Selain itu ketidaksetaraan gender dalam industri pariwisata merupakan masalah serius yang bersifat global. Perempuan di sektor ini sering kali menduduki posisi yang kurang menguntungkan, dengan gaji rendah dan pekerjaan yang tidak tetap. Penelitian menunjukkan bahwa perempuan di berbagai belahan dunia, termasuk Afrika Selatan, merasa kurang aman dalam pekerjaan mereka di sektor pariwisata. Hal ini disebabkan oleh berbagai faktor seperti stereotip gender, diskriminasi, keterbatasan akses ke pelatihan, dan beban ganda sebagai pekerja dan pengasuh. Akibatnya, perempuan di industri pariwisata sering menghadapi ketimpangan pendapatan, ketidakstabilan pekerjaan, dan terbatasnya peluang untuk berkembang. Untuk mengatasi masalah ini, diperlukan upaya bersama dari berbagai pihak, termasuk pemerintah, pelaku industri, dan masyarakat, guna menciptakan lingkungan kerja yang lebih adil dan inklusif bagi perempuan di sektor pariwisata.

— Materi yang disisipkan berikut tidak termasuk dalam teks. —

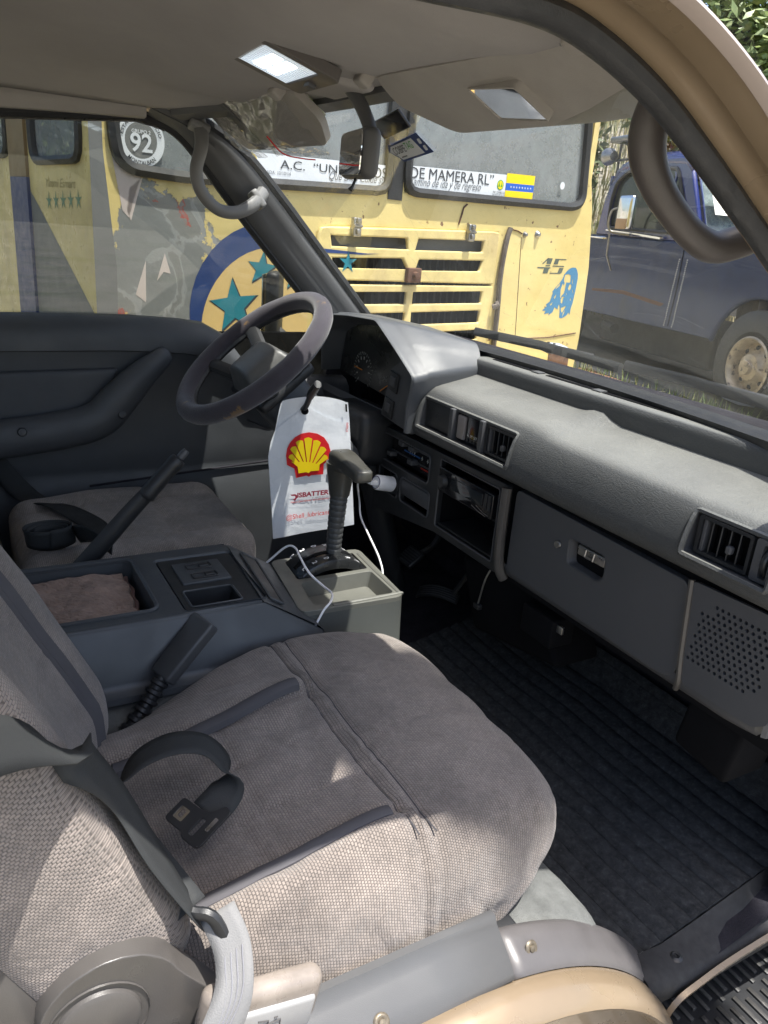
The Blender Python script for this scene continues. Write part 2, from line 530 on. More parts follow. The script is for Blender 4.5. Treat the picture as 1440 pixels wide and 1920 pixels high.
K['shiftbox'] = mat("shift_console", (.115, .115, .10), .5, bump='noise', bs=900, bstr=.12, var=.2, vs=9)
K['carpet'] = mat("grey_carpet", (.12, .124, .12), .98, bump='noise', bs=500, bstr=.9, var=.3, vs=30, spec=.05)
K['carpetd'] = mat("dark_carpet", (.028, .027, .033), .98, bump='noise', bs=400, bstr=.8, var=.35, vs=20, spec=.05)
K['mat'] = mat("floor_mat", (.040, .042, .045), .98, bump='noise', bs=550, bstr=1.0, var=.45, vs=60, spec=.05, col2=(.06, .062, .065), mixs=140, mixlo=.5, mixhi=.7)
K['gold'] = mat("gold_paint", (.245, .186, .122), .32, metal=.3, var=.08, vs=5, bump='noise', bs=1500, bstr=.05, coat=.4)
K['goldp'] = mat("pale_drip_rail", (.40, .34, .31), .4, metal=.1, var=.1)
K['door'] = mat("door_vinyl", (.056, .060, .066), .5, bump='grain', bs=260, bstr=.2, var=.1)
K['chrome'] = mat("chrome", (.75, .75, .76), .12, metal=1, var=.1)
K['steel'] = mat("dull_metal", (.32, .31, .30), .35, metal=.9, var=.3, vs=30)
K['white'] = flat("white_plastic", (.80, .80, .82), .35)
K['bag'] = mat("bag_film", (.80, .82, .85), .28, var=.05, bump='noise', bs=30, bstr=.5)
K['red'] = flat("print_red", (.70, .02, .025), .4)
K['yel'] = flat("print_yellow", (.90, .66, .01), .4)
K['wine'] = flat("print_wine", (.30, .02, .05), .4)
K['towel'] = mat("towel_terry", (.27, .19, .15), 1.0, bump='noise', bs=260, bstr=1.0, var=.3, vs=40, spec=.05, sheen=.1)
K['mirror'] = mat("mirror_glass", (.85, .86, .86), .03, metal=1, var=.03, rvar=.01)
K['wheel'] = mat("wheel_cover_cloth", (.045, .040, .050), .9, bump='noise', bs=600, bstr=.5, var=.2, vs=15, spec=.2, sheen=.3, col2=(.16, .10, .05), mixs=11, mixlo=.63, mixhi=.66)
K['wind'] = glass("windscreen_glass", (.92, .94, .92), dirt_sheen=.09)
K['sideglass'] = glass("door_glass", (.74, .75, .72), dirt_sheen=.012, refl=.035)
K['clear'] = glass("clear_plastic", (.90, .90, .90), .10, dirt_sheen=.09, refl=.13, dcol=(.8, .8, .8))
K['lens'] = mat("gauge_face", (.012, .013, .014), .3)
K['orange'] = flat("needle_orange", (.75, .25, .03))
K['mark'] = flat("pale_marking", (.55, .55, .52))
K['handle'] = mat("grab_handle_vinyl", (.066, .058, .054), .42, bump='noise', bs=500, bstr=.12, var=.15, vs=12)
K['leath'] = mat("recliner_cover", (.072, .067, .063), .36, var=.15, bump='noise', bs=700, bstr=.1)

# ================================================================ GROUND AND SLOPE
def sstep(a, b, x):
    t = max(0, min(1, (x - a) / (b - a))); return t * t * (3 - 2 * t)


def gz(x, y):
    d = math.hypot(x, y)
    z = -.62 + .48 * sstep(.5, 4.5, -x * .55 + y * .8)
    z += 4.5 * sstep(8.5, 17, -x * .35 + y * .92) + 2.5 * sstep(11, 22, -x)
    return z + .03 * noise.noise(V((x * .8, y * .8, 0)))


rows = []
S = [-60, -45, -34, -26] + [-20 + i for i in range(41)] + [26, 34, 45, 60]
for y in S: rows.append([(x, y, gz(x, y)) for x in S])
K['ground'] = mat("dry_earth", (.31, .28, .235), .95, bump='noise', bs=14, bstr=.8, var=.3, vs=2, col2=(.14, .15, .07), mixs=.6, mixlo=.5, mixhi=.66)
vf = grid(rows)
g = raw("ground", *vf, K['ground'], smooth=60)
tag(g, None, None, kind='structure')

# ================================================================ PLANTS
K['leaf'] = mat("leaves", (.10, .15, .035), .5, var=.45, vs=2.5, col2=(.17, .20, .06), mixs=9, mixlo=.45, mixhi=.6)
K['leafd'] = mat("dark_leaves", (.045, .075, .022), .5, var=.4, vs=3, col2=(.10, .12, .04), mixs=8)
K['bark'] = mat("bark", (.11, .085, .06), .95, bump='noise', bs=60, bstr=1)
K['straw'] = mat("dry_grass", (.30, .25, .13), .9, var=.4, vs=9, col2=(.12, .15, .05), mixs=4)


def leaf_cloud(n, ctr, rad, size, rnd, lobes=7):
    cs = []
    for _ in range(lobes):
        d = V((rnd.gauss(0, 1), rnd.gauss(0, 1), rnd.gauss(0, .8))).normalized() * rnd.uniform(.25, .8)
        cs.append((V(ctr) + V((d.x * rad[0], d.y * rad[1], d.z * rad[2])), rnd.uniform(.3, .6)))
    vs = []; fs = []
    for _ in range(n):
        c, q = rnd.choice(cs)
        d = V((rnd.gauss(0, 1), rnd.gauss(0, 1), rnd.gauss(0, 1))).normalized() * (rnd.random() ** .5) * q
        p = c + V((d.x * rad[0], d.y * rad[1], d.z * rad[2]))
        a = V((rnd.gauss(0, 1), rnd.gauss(0, 1), rnd.gauss(0, .6))).normalized()
        b = a.cross(V((rnd.gauss(0, 1), rnd.gauss(0, 1), rnd.gauss(0, 1)))).normalized()
        s = size * rnd.uniform(.6, 1.3)
        k = len(vs)
        vs += [p - a * s, p + b * s * .42, p + a * s, p - b * s * .42]
        fs.append((k, k + 1, k + 2, k + 3))
    return vs, fs, cs


def tree(name, x, y, h, rad, n, size, m, label, cat, group=None, seed=1):
    rnd = random.Random(seed); z = gz(x, y) - .05
    t = thing(name, (x, y, z), label, cat, group)
    ctr = (x, y, z + h)
    vs, fs, cs = leaf_cloud(n, ctr, rad, size, rnd)
    b = MB()
    b.add(tube(catmull([(x + .1, y, z - .1), (x, y + .05, z + h * .3), (x - .05, y, z + h * .6), ctr], 3), lambda t: .09 * h / 2.5 * (1 - .75 * t) + .012, 7))
    for c, q in cs:
        s = V((x, y, z + h * rnd.uniform(.3, .65)))
        b.add(tube(catmull([s, (s + c) / 2 + V((0, 0, .12)), c], 3), lambda t: .03 * h / 2.5 * (1 - .8 * t) + .006, 5))
    b.go("trunk", K['bark'], t)
    raw("crown", vs, fs, m, t, smooth=0)
    return t


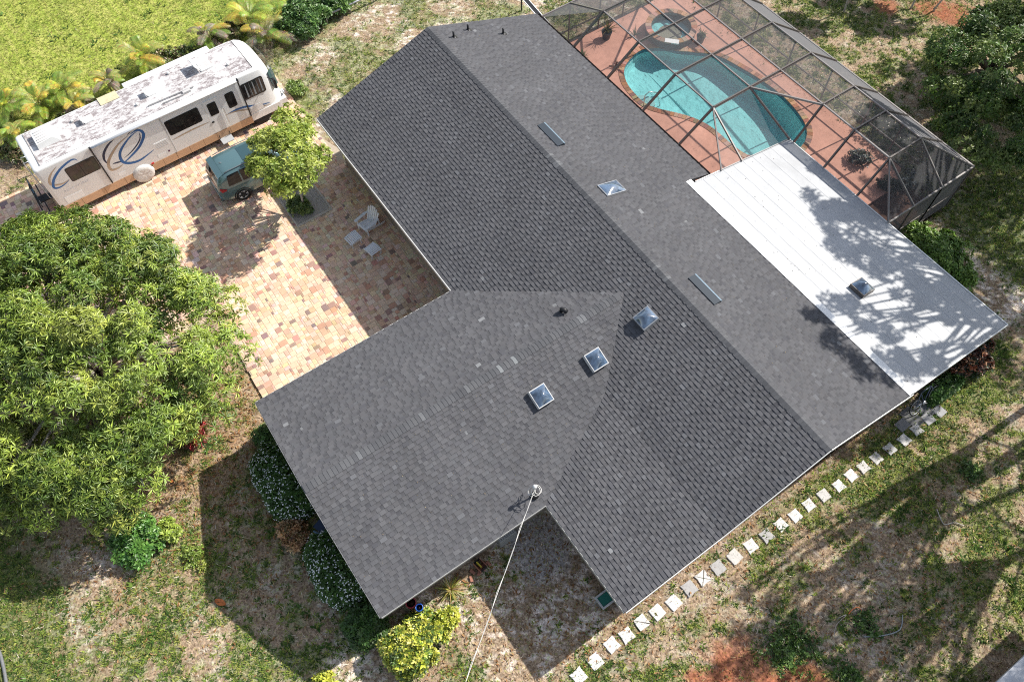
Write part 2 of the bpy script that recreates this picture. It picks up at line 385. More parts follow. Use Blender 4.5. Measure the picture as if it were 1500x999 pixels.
# ---- what grows and lies on it (nobody could count it)
def blocked(x, y):
    b = (x > -6.9) & (x < 11) & (y > -8.0) & (y < .9)                        # drive
    b |= (x > -6.9) & (x < 4.6) & (y < -7.9)
    b |= (x > -.2) & (x < 23.2) & (y > .6) & (y < 12)                        # house
    b |= (x > 11.2) & (x < 19.1) & (y > -7.7) & (y < .6) | (x > 18) & (x < 23.2) & (y > -1.4) & (y < 1)
    b |= (x > -.3) & (x < 23.2) & (y > 11) & (y < 16)
    b |= (x > .3) & (x < 17.6) & (y > 11) & (y < 20.6)
    return b
def tuft(n, h, w_, seed):
    r = random.Random(seed); V = []; F = []
    for k in range(n):
        a = r.uniform(0, 6.28); l = r.uniform(.4, 1.1) * h; p = Vector((math.cos(a), math.sin(a), 0)) * r.uniform(0, .35) * h; q = Vector((-math.sin(a), math.cos(a), 0)) * w_
        i = len(V); V += [p - q, p + q, p + Vector((math.cos(a) * l * .9, math.sin(a) * l * .9, l * r.uniform(.25, .8)))]; F.append((i, i + 1, i + 2))
    return np.array([tuple(v) for v in V]), np.array(F)
TUFT = [tuft(6, 1, .17, s) for s in range(5)]
STRAW = [tuft(1, 1.5, .09, s + 50) for s in range(5)]
def frame_mask(x, y):
    d = np.stack([x, y, np.zeros_like(x)], -1) - CAM; wz = d @ BF; u = (d @ BR) / wz * FPX + 750; v = 499.5 - (d @ BU) / wz * FPX
    return (u > -170) & (u < 1670) & (v > -130) & (v < 1150), u, v
def grow(name, n, sc_, cols, dens, seed, box=(-24, 35, -20, 40), tm=None):
    rs = np.random.RandomState(seed); x = rs.uniform(box[0], box[1], n); y = rs.uniform(box[2], box[3], n)
    m, u, v = frame_mask(x, y); c, gd = gfield(x, y); k = m & ~blocked(x, y) & (rs.rand(n) < dens(gd, x, y, c)); x, y = x[k], y[k]
    N_ = np.tile([[0, 0, 1.]], (len(x), 1)) + rs.normal(size=(len(x), 3)) * .15
    o = scatter(name, tm or TUFT, np.stack([x, y, np.full_like(x, -.02)], -1), N_, rs.uniform(*sc_, len(x)), palette(cols, len(x), rs, .22), grassm, cj=.25); o['kind'] = 'stuff'; return o
lawnx = lambda x: x < -9.4
grow('grass', 540000, (.05, .15), [(.13, .20, .035), (.22, .28, .05), (.07, .13, .03), (.30, .32, .08), (.05, .09, .02)], lambda g, x, y, c: np.where(lawnx(x), 0, g * .85), 21)
grow('lawn_grass', 330000, (.05, .12), [(.26, .32, .055), (.34, .38, .08), (.20, .28, .04), (.42, .42, .14)], lambda g, x, y, c: np.where(lawnx(x), .55, 0), 22)
grow('clover', 26000, (.13, .30), [(.05, .105, .022), (.075, .14, .03), (.11, .17, .03)], lambda g, x, y, c: np.where(lawnx(x), .12, sstep(.5, 1, g) * sstep(.5, .62, fbm(x, y, .9, 31)) * .9), 23)
grow('straw', 300000, (.06, .15), [(.50, .37, .23), (.62, .50, .34), (.30, .17, .09), (.18, .10, .06), (.72, .64, .52)], lambda g, x, y, c: np.where(lawnx(x), .04, .45 + .4 * (1 - g)) * np.where(c[..., 0] > 2.0 * c[..., 1], .15, 1), 24, tm=STRAW)
# fallen leaves under the mango tree and round the beds
rs = np.random.RandomState(3); n = 6500
lx = np.concatenate([rs.normal(10, 3.2, n), rs.uniform(23.3, 30, 2500), rs.uniform(18.5, 24, 1200)]); ly = np.concatenate([rs.normal(-11, 3.2, n), rs.uniform(-4, 14, 2500), rs.uniform(-8, -1.6, 1200)])
k = ~blocked(lx, ly); lx, ly = lx[k], ly[k]
o = scatter('leaf_litter', [whorl(1, 1, .3, 0, 10, seed=s) for s in range(4)], np.stack([lx, ly, np.full_like(lx, .005)], -1), np.tile([[0, 0, 1.]], (len(lx), 1)) + rs.normal(size=(len(lx), 3)) * .2,
            rs.uniform(.09, .22, len(lx)), palette([(.34, .17, .07), (.42, .25, .12), (.22, .11, .05), (.50, .36, .20), (.30, .26, .10)], len(lx), rs), grassm); tagk(o, 'stuff')
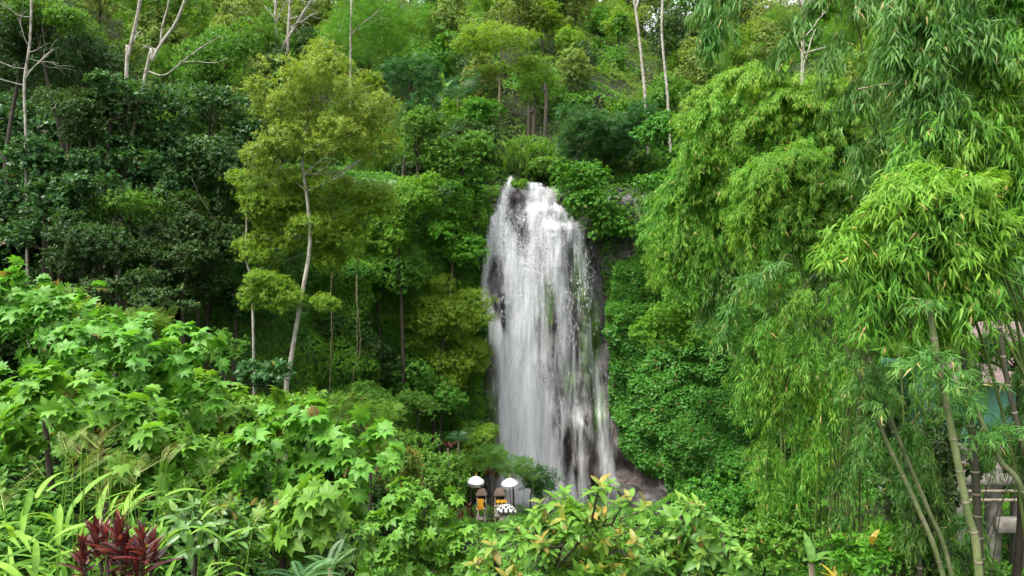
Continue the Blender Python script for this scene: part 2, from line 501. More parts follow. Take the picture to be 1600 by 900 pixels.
def lobe_shoots(lobes, n, rng, low=.35, gap=.42, seed=0, up=.55, fscale=1.1):
    """shoots on the outer shells of ellipsoid lobes [(centre, radii)], thinned by noise so that gaps stay open"""
    cs = np.array([l[0] for l in lobes], float); rs = np.array([l[1] for l in lobes], float)
    area = (rs[:, 0] * rs[:, 1] + rs[:, 0] * rs[:, 2] + rs[:, 1] * rs[:, 2])
    m = int(n * 2.6) + 10
    j = rng.choice(len(lobes), m, p=area / area.sum())
    d = nrm(rng.normal(size=(m, 3)))
    keep = rng.random(m) < np.where(d[:, 2] > -.15, 1.0, low)
    j = j[keep]; d = d[keep]
    rr = rng.uniform(.70, 1.04, (len(j), 1))
    p = cs[j] + d * rs[j] * rr
    # drop shoots deep inside another lobe
    ok = np.ones(len(p), bool)
    for c, r in zip(cs, rs):
        q = np.sum(((p - c) / r) ** 2, -1)
        ok &= q > .30
    g = vnoise(p * (fscale / max(.35, rs.min())), seed)
    ok &= g > gap * rng.uniform(.75, 1.0, len(p))
    p = p[ok][:n]; d = d[ok][:n]; jj = j[ok][:n]
    p = p + rng.normal(0, .13, p.shape) * rs[jj] + (rng.random((len(p), 1)) < .12) * d * rs[jj] * rng.uniform(.1, .45, (len(p), 1))
    out = nrm(d / rs[jj])
    D = nrm(out * .8 + np.array([0, 0, up]) + rng.normal(0, .28, p.shape))
    return p, D

def auto_lobes(c, r, n, rng, flat=.62, size=(.30, .48)):
    out = []
    for i in range(n):
        d = nrm(rng.normal(size=3)); d[2] = d[2] * .9 + .12
        q = rng.uniform(.45, .78)
        s = rng.uniform(*size)
        out.append((np.array(c) + d * np.array(r) * q, np.array([r[0] * s * rng.uniform(.85, 1.2), r[1] * s * rng.uniform(.85, 1.2), r[2] * s * flat * 1.5 * rng.uniform(.8, 1.15)])))
    return out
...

Kemudian pada partisipasi politik perempuan, sangat krusial untuk pembangunan berkelanjutan, namun perempuan masih menghadapi berbagai hambatan struktural yang menghambat keterlibatan mereka dalam politik. Norma-norma sosial yang patriarkis, diskriminasi, dan kurangnya dukungan institusional telah membatasi ruang gerak perempuan dalam dunia politik. Akibatnya, representasi perempuan dalam lembaga-lembaga politik masih sangat rendah. Studi menunjukkan bahwa faktor-faktor seperti sikap masyarakat yang masih tradisional dan kurangnya kesempatan untuk mengembangkan jaringan politik menjadi penghalang utama bagi perempuan untuk bersaing dalam pemilihan umum.